Quando eu olho agora com 22 anos e vejo o Cacique Raoni, vejo o Cacique Marquinhos Xucuru, vejo a Sônia Guajajara, principalmente o Cacique Raoni, o Davi Kopenawa, o Ailton Krenak que já estão numa idade bem avançada, mas que continuam firme, continuam lutando, sabe? O que é foda e ao mesmo tempo é injusto. Porque eles deveriam ter o direito de estarem envelhecendo de forma segura, de forma saudável, sabe? De poder descansar, mas simplesmente não há descanso, não há paz, né? Como diz o próprio Ailton Krenak estamos em guerra, estamos constantemente em guerra, então acho que infelizmente se faz necessário tirar forças dessas dores e dessa ausência de possibilidade de descanso, dessa ausência de segurança, sabe? E da luta de quem veio antes e que ainda está ai até hoje lutando pelos nossos povos, pelo menos na minha percepção, no meu ponto de vista, eu sempre tento tirar forças disso assim. Não só dessas figuras que eu falei, mas também de quem está perto de mim. Dos meus avós, dos meus pais, da minha mãe especificamente. Vem muito desse lugar de entender que eu só estou aqui nesse lugar de entender quem eu sou, ainda que com muitos percalços no caminho por causa de tudo que eles precisaram infelizmente suportar e tudo que eles lutaram e enfrentaram para que eu tivesse aqui. Então isso me dá gás, sabe? Isso alimenta a minha força. Isso me torna mais potente para ir em frente. E isso não é um discurso de ‘nossa, a dor me fez melhor’, de forma alguma. Mas é no sentido de que infelizmente a gente passou por essas coisas e a gente ainda está passando por muitas. Então olhar para essas pessoas, olhar para quem veio antes é o que me mantém de pé muitas vezes. 

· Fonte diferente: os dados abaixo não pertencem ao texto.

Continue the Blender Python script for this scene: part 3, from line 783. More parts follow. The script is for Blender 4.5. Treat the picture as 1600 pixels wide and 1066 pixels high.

Para, além disso, eu acho que também tem a questão do encontro. Por exemplo, hoje a gente tem internet, minha geração tem internet então eu conheço parentes de várias outras partes do país e de outros países que eu não conheceria se não fosse a internet. E daí nesse encontro com essas pessoas, as nossas narrativas, as nossas histórias, as nossas vivências se cruza, se complementam e isso potencializa a nossa luta, potencializa a nossa existência, sabe? Porque eu realmente acredito que a gente fica mais forte e mais firme no encontro com o outro no qual a gente se reconhece. E é isso basicamente. Tem um autor indígena que eu gosto muito chamado Tommy Orange, ele é estadunidense, tem um livro dele chamado ‘Lá não existe lá’ e em determinado trecho desse livro ele fala ‘Nós somos o que nossos ancestrais fizeram, como sobreviveram, somos as memórias de que não conseguimos nos lembrar’. E eu acho que é sobre isso, tanto o que eu falei antes que é tirar forças da história, do legado de quem veio antes de nós, quanto no sentido desse encontro mesmo com outros parentes que faz com que a gente se reconheça, com a que a gente se perceba, com que a gente se sinta mais firme para abrir a boca e dizer ‘Eu sou indígena sim’. E a minha história não é tão diferente, existem outras pessoas por ai parecidas comigo, existem outros rostos por ai parecidos com o meu. Isso é muito potente e o modo também como a minha geração tem usado a internet para levar certos temas para pessoas que antes não se atentariam para isso, não acessariam isso. Os debates que acontecem no âmbito virtual, embora não devam de forma alguma ficar só nesse âmbito claro, mas o que acontece ali acaba chegando em pessoas que a gente não acessaria realmente. Essa questão, não se atentariam sobre o que os nossos povos ainda estão enfrentando. Sobre o fato de que existimos, sabe? Estamos vivos. 2022 no Brasil ainda existe indígena, porque o Brasil inteiro é terra indígena não-demarcada” (Anne, 24) 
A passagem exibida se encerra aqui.